■ **Entries**
━━━━━━━━━━━━━━━━━━━━
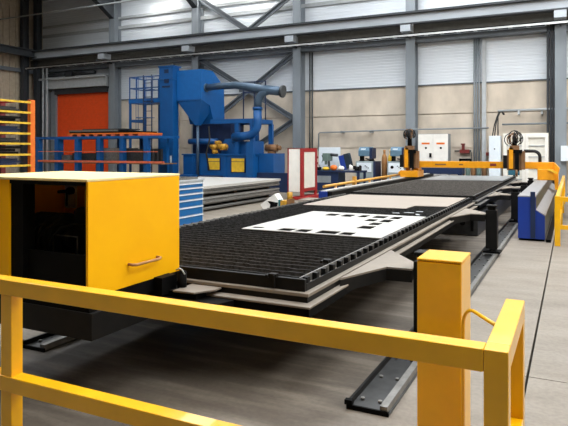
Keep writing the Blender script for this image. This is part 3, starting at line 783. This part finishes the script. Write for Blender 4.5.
B(-7.86, -7.45, 20.9, 21.15, .862, .88).build('base', 'grey_light', t)
def small(name, m, mt, loc, lab, cat): tag(m.build(name, mt, loc=loc), lab, cat)
small('cloth', MB().ball((-8.46, 20.78, .93), .15, .1, .07), 'rack_yellow', (-8.42, 20.8, .86), 'crumpled yellow cloth on the workbench below the drill', 'cloth')
small('bag', MB().ball((-8.13, 20.76, .97), .15, .1, .11), 'orange', (-8.12, 20.8, .86), 'bright orange bag on the workbench', 'bag')
small('hard_hat', MB().ball((-7.82, 20.74, .95), .13, .11, .09), 'white_paint', (-7.82, 20.78, .86), 'round white hard hat on the workbench beside the orange bag', 'hard hat')
small('bottle', MB().tube([(-7.45, 20.8, .86), (-7.45, 20.8, 1.02), (-7.5, 20.8, 1.08)], [.08, .07, .03], 10), 'white_paint', (-7.45, 20.8, .86), 'white bottle at the right end of the workbench', 'bottle')
small('vise', B(-7.3, -7.1, 20.75, 21.0, .86, 1.02).box(-7.36, -7.3, 20.78, 20.98, .92, 1.05).cyl((-7.2, 20.75, .96), (-7.2, 20.6, .96), .03, 8), 'black_steel', (-7.2, 20.85, .86), 'black bench vise at the right end of the workbench', 'vise')
small('toolbox', B(-8.95, -8.75, 20.8, 21.05, .86, .98).tube([(-8.93, 20.92, .98), (-8.93, 20.92, 1.06), (-8.77, 20.92, 1.06), (-8.77, 20.92, .98)], .012, 6), 'black', (-8.85, 20.92, .86), 'small black toolbox at the left end of the workbench', 'toolbox')

# red framed cabinet
t = thing('display_cabinet', 'white panelled cabinet with a red frame, left of the workbench', 'cabinet', (-8.25, 18.1, 0))
B(-8.47, -8.03, 17.52, 18.78, .28, 1.69).build('body', 'white_panel', t)
B(-8.45, -8.06, 17.505, 17.52, .26, 1.67).build('front_panel', 'white_paint', t)
fr = MB()
for y0_, y1_ in ((17.5, 17.72), (18.66, 18.82)): fr.box(-8.04, -7.99, y0_, y1_, .06, 1.70)
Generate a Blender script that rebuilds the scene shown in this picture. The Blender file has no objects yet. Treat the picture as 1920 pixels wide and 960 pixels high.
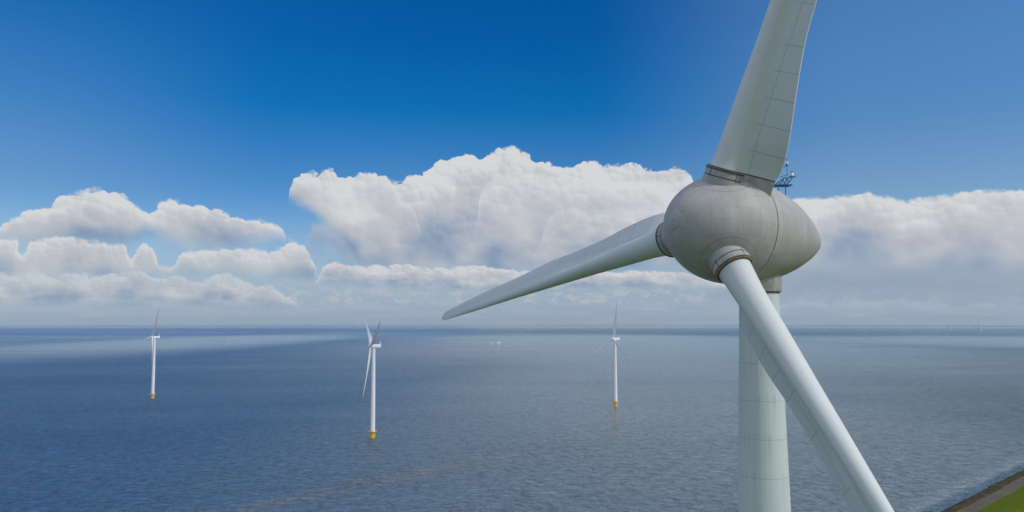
━━━━━━━━━━━━━━━━━━━━
■ **Prompt**
Print out the material word for word, omitting the pictures.

■ **Answer to this exercise**
Keep writing the Blender script for this image. This is part 3, starting at line 783. This part finishes the script. Write for Blender 4.5.
B(-7.86, -7.45, 20.9, 21.15, .862, .88).build('base', 'grey_light', t)
def small(name, m, mt, loc, lab, cat): tag(m.build(name, mt, loc=loc), lab, cat)
small('cloth', MB().ball((-8.46, 20.78, .93), .15, .1, .07), 'rack_yellow', (-8.42, 20.8, .86), 'crumpled yellow cloth on the workbench below the drill', 'cloth')
small('bag', MB().ball((-8.13, 20.76, .97), .15, .1, .11), 'orange', (-8.12, 20.8, .86), 'bright orange bag on the workbench', 'bag')
small('hard_hat', MB().ball((-7.82, 20.74, .95), .13, .11, .09), 'white_paint', (-7.82, 20.78, .86), 'round white hard hat on the workbench beside the orange bag', 'hard hat')
small('bottle', MB().tube([(-7.45, 20.8, .86), (-7.45, 20.8, 1.02), (-7.5, 20.8, 1.08)], [.08, .07, .03], 10), 'white_paint', (-7.45, 20.8, .86), 'white bottle at the right end of the workbench', 'bottle')
small('vise', B(-7.3, -7.1, 20.75, 21.0, .86, 1.02).box(-7.36, -7.3, 20.78, 20.98, .92, 1.05).cyl((-7.2, 20.75, .96), (-7.2, 20.6, .96), .03, 8), 'black_steel', (-7.2, 20.85, .86), 'black bench vise at the right end of the workbench', 'vise')
small('toolbox', B(-8.95, -8.75, 20.8, 21.05, .86, .98).tube([(-8.93, 20.92, .98), (-8.93, 20.92, 1.06), (-8.77, 20.92, 1.06), (-8.77, 20.92, .98)], .012, 6), 'black', (-8.85, 20.92, .86), 'small black toolbox at the left end of the workbench', 'toolbox')

# red framed cabinet
t = thing('display_cabinet', 'white panelled cabinet with a red frame, left of the workbench', 'cabinet', (-8.25, 18.1, 0))
B(-8.47, -8.03, 17.52, 18.78, .28, 1.69).build('body', 'white_panel', t)
B(-8.45, -8.06, 17.505, 17.52, .26, 1.67).build('front_panel', 'white_paint', t)
fr = MB()
for y0_, y1_ in ((17.5, 17.72), (18.66, 18.82)): fr.box(-8.04, -7.99, y0_, y1_, .06, 1.70)
Generate a Blender script that rebuilds the scene shown in this picture. The Blender file has no objects yet. Treat the picture as 1920 pixels wide and 960 pixels high.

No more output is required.